Third, Microsoft argued that application of antitrust law would endanger the competitiveness of the United States in the global economy. Microsoft was no longer, like the bankrupt aerospace and automotive giants of the eighties, "too big to fail"; it was instead too big to punish or control. This was the most dangerous argument of all, for it was precisely this sort of bigness, towering beyond the reach of democratic government, against which antitrust law was aimed in the first place.

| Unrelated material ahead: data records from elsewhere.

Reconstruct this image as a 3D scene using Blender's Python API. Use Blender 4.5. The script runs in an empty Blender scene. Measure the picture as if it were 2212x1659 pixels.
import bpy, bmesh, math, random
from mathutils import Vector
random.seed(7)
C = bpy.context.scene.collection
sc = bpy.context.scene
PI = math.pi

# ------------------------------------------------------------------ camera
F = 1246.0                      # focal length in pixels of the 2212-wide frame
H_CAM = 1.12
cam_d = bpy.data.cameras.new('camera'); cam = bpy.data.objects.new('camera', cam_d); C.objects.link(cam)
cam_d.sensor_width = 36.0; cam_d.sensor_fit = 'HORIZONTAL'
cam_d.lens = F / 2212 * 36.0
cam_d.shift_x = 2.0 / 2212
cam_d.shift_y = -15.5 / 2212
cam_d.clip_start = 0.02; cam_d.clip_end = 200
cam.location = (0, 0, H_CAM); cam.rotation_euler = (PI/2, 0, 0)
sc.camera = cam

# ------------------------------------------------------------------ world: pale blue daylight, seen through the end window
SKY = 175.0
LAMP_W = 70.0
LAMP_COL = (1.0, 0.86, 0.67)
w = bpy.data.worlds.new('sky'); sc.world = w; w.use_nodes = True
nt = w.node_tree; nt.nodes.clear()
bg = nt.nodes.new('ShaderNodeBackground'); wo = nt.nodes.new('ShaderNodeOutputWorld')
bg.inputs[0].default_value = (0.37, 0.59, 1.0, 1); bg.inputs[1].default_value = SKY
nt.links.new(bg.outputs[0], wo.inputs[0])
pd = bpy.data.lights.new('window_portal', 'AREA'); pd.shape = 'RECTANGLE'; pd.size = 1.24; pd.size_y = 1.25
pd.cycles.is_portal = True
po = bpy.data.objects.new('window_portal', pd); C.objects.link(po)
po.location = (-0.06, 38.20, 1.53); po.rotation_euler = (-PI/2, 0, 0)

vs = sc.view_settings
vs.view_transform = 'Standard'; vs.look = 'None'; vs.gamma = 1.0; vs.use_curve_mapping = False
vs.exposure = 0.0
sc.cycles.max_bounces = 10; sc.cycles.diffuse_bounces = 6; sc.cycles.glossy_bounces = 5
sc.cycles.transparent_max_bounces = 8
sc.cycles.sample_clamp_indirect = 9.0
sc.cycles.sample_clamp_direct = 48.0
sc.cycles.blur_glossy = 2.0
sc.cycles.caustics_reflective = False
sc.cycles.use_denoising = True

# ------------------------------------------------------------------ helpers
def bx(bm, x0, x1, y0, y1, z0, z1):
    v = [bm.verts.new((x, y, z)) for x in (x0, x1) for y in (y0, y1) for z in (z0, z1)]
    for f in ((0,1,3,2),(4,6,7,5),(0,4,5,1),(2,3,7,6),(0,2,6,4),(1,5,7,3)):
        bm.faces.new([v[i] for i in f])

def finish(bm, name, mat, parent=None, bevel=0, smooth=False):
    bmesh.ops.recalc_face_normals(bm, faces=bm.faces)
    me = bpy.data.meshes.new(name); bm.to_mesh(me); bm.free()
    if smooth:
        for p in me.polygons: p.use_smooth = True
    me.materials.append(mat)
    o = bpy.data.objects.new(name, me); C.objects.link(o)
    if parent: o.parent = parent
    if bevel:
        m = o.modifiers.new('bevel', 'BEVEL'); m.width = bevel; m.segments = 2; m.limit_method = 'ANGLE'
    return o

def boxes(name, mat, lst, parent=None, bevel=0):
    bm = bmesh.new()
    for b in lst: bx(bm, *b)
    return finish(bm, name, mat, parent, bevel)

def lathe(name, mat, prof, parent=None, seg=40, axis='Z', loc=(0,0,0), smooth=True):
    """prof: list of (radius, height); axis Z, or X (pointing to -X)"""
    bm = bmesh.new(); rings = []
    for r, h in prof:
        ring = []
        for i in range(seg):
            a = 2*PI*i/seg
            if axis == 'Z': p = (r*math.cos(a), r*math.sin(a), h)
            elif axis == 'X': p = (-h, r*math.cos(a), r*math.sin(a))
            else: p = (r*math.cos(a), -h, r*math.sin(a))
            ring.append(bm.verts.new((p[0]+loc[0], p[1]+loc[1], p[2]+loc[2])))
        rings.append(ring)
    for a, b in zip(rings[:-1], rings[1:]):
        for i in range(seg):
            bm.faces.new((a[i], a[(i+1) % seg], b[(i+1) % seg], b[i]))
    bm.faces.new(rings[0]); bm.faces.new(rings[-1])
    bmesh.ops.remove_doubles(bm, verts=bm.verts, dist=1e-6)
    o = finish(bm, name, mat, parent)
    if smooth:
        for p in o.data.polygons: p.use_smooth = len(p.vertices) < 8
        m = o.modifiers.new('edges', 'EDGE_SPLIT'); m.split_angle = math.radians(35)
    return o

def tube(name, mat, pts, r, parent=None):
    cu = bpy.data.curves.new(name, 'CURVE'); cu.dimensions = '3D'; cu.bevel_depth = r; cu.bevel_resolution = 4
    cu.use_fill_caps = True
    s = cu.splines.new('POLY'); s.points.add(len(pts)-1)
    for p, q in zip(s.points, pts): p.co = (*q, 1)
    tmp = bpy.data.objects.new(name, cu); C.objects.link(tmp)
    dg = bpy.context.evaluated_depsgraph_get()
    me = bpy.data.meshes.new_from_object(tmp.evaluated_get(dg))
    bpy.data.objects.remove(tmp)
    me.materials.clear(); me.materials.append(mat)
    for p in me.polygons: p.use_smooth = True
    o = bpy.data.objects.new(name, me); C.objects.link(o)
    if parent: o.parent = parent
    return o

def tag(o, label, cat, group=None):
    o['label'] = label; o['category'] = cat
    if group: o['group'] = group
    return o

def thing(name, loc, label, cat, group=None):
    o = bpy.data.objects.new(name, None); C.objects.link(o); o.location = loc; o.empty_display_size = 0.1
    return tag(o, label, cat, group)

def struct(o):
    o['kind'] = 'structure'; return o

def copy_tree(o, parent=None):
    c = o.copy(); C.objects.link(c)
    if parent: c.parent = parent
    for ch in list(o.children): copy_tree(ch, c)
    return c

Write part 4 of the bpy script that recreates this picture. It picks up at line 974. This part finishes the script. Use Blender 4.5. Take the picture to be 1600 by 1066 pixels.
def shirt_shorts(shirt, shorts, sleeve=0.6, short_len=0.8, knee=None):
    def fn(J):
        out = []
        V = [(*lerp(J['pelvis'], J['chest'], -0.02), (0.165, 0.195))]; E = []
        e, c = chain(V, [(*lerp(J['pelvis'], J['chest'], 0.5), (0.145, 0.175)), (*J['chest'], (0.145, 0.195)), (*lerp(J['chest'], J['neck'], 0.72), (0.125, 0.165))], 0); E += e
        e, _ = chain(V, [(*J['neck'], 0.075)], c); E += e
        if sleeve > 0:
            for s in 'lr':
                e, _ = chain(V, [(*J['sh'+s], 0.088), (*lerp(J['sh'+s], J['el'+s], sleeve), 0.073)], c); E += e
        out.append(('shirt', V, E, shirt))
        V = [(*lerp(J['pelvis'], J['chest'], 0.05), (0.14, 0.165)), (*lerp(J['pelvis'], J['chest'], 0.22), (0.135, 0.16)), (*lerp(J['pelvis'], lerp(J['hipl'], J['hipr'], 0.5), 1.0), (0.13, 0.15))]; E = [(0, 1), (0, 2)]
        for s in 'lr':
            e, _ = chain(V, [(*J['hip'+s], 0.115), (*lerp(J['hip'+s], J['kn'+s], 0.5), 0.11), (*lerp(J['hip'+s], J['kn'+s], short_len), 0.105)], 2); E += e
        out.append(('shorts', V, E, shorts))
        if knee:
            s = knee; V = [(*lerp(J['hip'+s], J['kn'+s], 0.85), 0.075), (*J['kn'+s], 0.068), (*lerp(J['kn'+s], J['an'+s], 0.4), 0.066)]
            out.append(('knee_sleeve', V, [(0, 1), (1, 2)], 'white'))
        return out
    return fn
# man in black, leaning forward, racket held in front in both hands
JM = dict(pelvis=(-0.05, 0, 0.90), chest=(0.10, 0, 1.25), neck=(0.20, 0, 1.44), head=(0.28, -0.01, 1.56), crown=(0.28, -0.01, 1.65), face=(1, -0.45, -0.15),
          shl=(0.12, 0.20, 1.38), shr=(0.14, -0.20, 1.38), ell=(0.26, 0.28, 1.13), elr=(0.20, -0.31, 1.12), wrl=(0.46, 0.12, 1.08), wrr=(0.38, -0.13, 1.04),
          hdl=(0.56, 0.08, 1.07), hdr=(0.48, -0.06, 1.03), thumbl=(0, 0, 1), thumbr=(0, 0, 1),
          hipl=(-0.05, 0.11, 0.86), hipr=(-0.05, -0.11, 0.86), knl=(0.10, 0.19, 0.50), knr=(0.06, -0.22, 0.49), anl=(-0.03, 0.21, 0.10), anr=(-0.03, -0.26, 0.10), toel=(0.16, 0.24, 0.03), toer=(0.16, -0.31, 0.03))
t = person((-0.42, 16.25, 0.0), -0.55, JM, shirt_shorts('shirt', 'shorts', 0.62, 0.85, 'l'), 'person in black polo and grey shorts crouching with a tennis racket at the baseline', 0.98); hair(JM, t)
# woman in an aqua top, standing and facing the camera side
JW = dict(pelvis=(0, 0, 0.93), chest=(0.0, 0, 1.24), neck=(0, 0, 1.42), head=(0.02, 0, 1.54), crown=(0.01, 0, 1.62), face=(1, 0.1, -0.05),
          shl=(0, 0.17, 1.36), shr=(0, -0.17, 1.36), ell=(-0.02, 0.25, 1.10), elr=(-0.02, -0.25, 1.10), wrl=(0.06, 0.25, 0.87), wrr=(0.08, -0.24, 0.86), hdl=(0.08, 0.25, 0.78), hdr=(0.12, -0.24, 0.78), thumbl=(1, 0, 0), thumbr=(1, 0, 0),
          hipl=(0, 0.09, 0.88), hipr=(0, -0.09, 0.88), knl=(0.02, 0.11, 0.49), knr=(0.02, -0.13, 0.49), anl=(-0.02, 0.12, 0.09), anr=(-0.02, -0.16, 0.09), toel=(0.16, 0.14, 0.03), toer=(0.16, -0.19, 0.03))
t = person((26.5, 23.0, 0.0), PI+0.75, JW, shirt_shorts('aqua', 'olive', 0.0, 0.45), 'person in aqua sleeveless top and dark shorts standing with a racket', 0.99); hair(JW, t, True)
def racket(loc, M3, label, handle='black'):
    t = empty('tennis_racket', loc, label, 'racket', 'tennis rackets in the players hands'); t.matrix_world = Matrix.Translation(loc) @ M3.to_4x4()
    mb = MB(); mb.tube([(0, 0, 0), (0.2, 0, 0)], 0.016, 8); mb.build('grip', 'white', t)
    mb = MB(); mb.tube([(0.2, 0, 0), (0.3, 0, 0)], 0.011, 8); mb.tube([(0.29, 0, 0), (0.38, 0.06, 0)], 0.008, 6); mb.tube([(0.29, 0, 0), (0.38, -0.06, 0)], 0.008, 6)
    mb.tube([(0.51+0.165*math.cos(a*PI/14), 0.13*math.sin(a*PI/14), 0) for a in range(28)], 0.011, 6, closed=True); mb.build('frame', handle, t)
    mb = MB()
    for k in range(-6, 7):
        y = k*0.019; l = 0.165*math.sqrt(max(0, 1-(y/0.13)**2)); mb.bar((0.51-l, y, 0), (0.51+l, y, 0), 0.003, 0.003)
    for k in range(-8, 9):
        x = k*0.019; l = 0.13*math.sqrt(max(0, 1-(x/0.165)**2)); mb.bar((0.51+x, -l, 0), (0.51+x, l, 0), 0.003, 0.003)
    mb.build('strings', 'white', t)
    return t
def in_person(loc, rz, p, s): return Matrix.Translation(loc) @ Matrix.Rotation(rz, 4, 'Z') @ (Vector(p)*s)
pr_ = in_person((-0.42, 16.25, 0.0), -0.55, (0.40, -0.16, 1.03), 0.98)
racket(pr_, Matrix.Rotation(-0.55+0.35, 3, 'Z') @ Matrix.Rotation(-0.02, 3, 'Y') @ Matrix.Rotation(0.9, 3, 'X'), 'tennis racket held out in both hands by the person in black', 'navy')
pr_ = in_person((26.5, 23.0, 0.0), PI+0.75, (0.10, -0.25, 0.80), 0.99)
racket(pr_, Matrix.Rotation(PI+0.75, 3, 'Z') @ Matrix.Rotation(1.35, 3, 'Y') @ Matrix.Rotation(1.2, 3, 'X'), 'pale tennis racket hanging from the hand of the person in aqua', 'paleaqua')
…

In the end, therefore, United States v. Microsoft did much more than bring to book a company whose illegal activities briefly made its founder the richest man in the world. Far more important, the rejection of Microsoft's defenses reasserted the importance of antitrust in preserving American democracy from the control of owners and the curse of bigness. "If there are men in this country big enough to own the government of the United States, they are going to own it," said Woodrow Wilson as a presidential candidate in 1912. In the coming months the current presidential candidates--eager to trumpet their respectful familiarity with the Internet entrepreneurs and even more avid to accept their "campaign contributions"--should be called upon to explain their own views of the Microsoft case and the limits of private economic power in a democratic society. Bad as things may look just now, during the last and perhaps most corrupt campaign of the twentieth century, Judge Jackson has reminded us that there are reasons for hope.